* start Provided data *
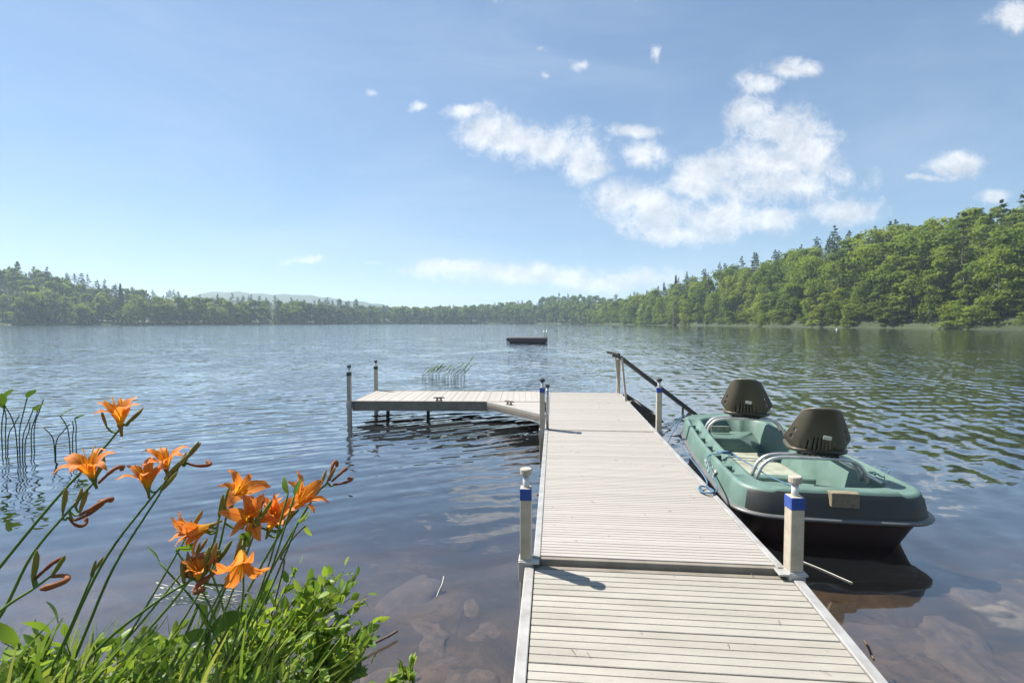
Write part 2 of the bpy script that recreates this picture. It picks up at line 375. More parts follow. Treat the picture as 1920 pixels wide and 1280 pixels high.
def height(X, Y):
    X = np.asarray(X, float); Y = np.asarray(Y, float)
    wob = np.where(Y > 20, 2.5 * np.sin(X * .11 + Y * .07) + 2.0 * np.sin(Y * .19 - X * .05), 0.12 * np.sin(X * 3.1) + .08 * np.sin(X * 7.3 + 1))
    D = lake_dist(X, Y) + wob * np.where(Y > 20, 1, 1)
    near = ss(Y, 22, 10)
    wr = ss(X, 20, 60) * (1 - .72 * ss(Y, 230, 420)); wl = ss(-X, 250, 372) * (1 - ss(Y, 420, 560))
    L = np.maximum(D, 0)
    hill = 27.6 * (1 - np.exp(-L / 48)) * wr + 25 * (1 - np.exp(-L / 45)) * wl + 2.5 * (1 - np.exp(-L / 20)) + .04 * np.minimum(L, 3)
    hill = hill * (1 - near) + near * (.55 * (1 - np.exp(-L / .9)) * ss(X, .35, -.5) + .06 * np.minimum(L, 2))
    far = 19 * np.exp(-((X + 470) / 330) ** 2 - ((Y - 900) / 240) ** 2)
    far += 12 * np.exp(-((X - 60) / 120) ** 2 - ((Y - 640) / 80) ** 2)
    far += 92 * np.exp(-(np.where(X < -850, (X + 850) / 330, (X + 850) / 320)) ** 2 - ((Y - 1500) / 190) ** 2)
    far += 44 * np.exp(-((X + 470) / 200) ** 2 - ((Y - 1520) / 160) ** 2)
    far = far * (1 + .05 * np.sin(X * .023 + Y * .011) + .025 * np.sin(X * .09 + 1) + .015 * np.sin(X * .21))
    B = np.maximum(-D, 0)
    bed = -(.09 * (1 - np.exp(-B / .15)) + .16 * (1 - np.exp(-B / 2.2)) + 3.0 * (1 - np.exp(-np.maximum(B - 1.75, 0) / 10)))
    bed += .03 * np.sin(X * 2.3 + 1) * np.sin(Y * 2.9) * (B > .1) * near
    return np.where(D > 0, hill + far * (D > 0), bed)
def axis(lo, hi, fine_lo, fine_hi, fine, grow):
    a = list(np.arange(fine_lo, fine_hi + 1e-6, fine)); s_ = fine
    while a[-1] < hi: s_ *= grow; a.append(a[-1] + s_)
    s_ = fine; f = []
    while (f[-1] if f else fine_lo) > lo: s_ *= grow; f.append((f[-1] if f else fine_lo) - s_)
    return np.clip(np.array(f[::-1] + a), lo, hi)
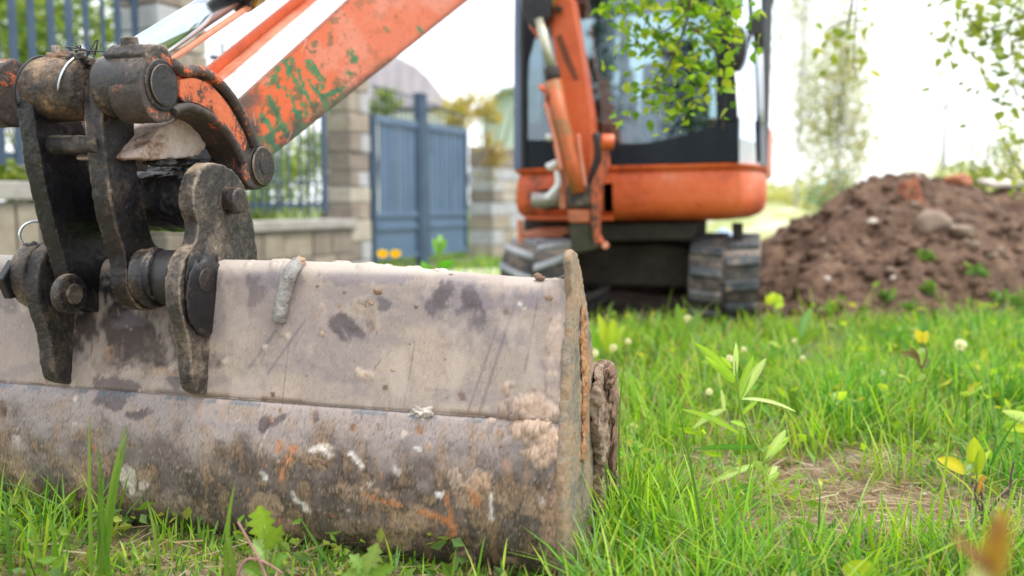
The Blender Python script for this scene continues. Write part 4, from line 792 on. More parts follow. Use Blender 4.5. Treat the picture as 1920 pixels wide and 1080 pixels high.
* end Provided data *
Copy every line in the records above that contains the word "high".

— Response to this task —
Write part 2 of the bpy script that recreates this picture. It picks up at line 375. More parts follow. Treat the picture as 1920 pixels wide and 1280 pixels high.
The Blender Python script for this scene continues. Write part 4, from line 792 on. More parts follow. Use Blender 4.5. Treat the picture as 1920 pixels wide and 1080 pixels high.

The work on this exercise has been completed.